Monday, May 30, 2011


In reading Ernest B. Furguson's Ashes of Glory: Richmond at War I ran across quite an interesting quote from Confederate Congressman Warren Akin. Akin wrote to his wife Mary in Georgia about the possibility of enlisting blacks to join the Confederate army. This was in the fall of 1862, way before most people, especially politicians, seriously considered this extreme measure.

Akin fully understood that, "It is a question of fearful magnitude." He wrote, "To call forth the negroes in the army with the promise of freedom, will it not be giving up the great question involved by doing the very thing Lincoln is now doing?" However, if it assured Confederate success and ultimately independence Akin was for it.

But the thoughts related to this important matter troubled Akin's mind. The logic of it did not seem to make sense to him. Warren asked Mary, 'Have you ever noticed the strange conduct of our people during this war?" How people of the Confederacy could oppose a measure that could help win the war seemed to have a hypocritical twist. Akin continued, "They give up their sons, husbands, brothers & friends, and often without murmuring, to the army; but let one of their negroes be taken, and what a howl you will hear.

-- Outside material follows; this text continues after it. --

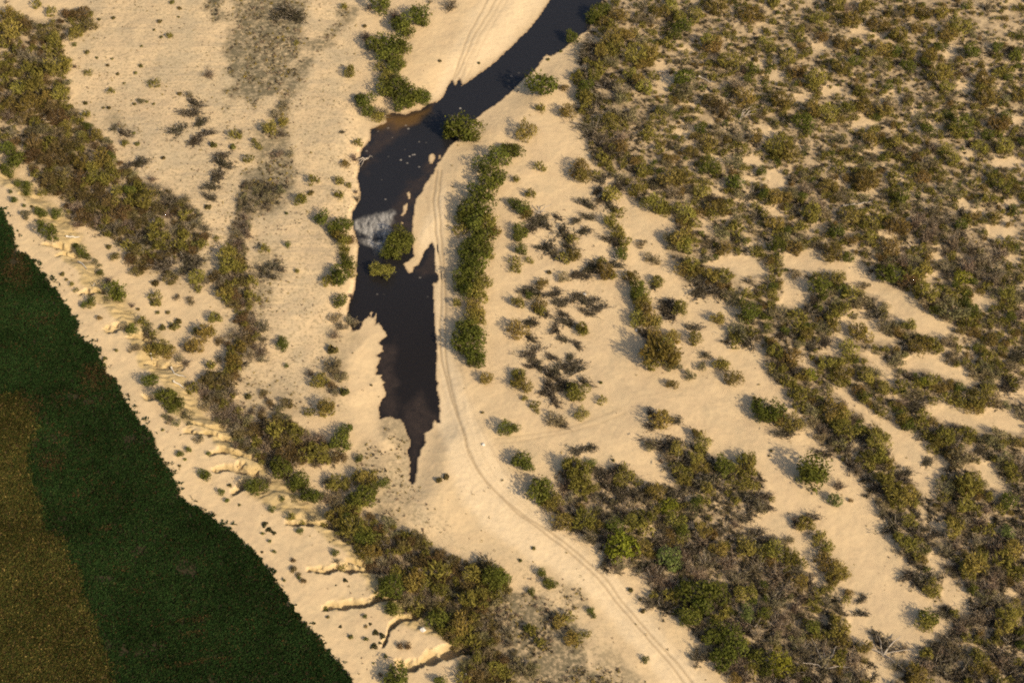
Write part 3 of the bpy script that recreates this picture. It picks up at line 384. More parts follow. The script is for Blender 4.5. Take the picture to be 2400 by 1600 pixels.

The love of money had been the greatest difficulty in our way to independence - it is now our chief obstacle...."

Of course, the Confederacy would eventually enlist African Americans. But, not until it was a last resort measure, and not until the last weeks of the war. And, not with much success in numbers or effectiveness. Undoubtedly, more slaves ran away from Richmond homes and farms and served in the Union army than ever were armed and enlisted for the Confederacy.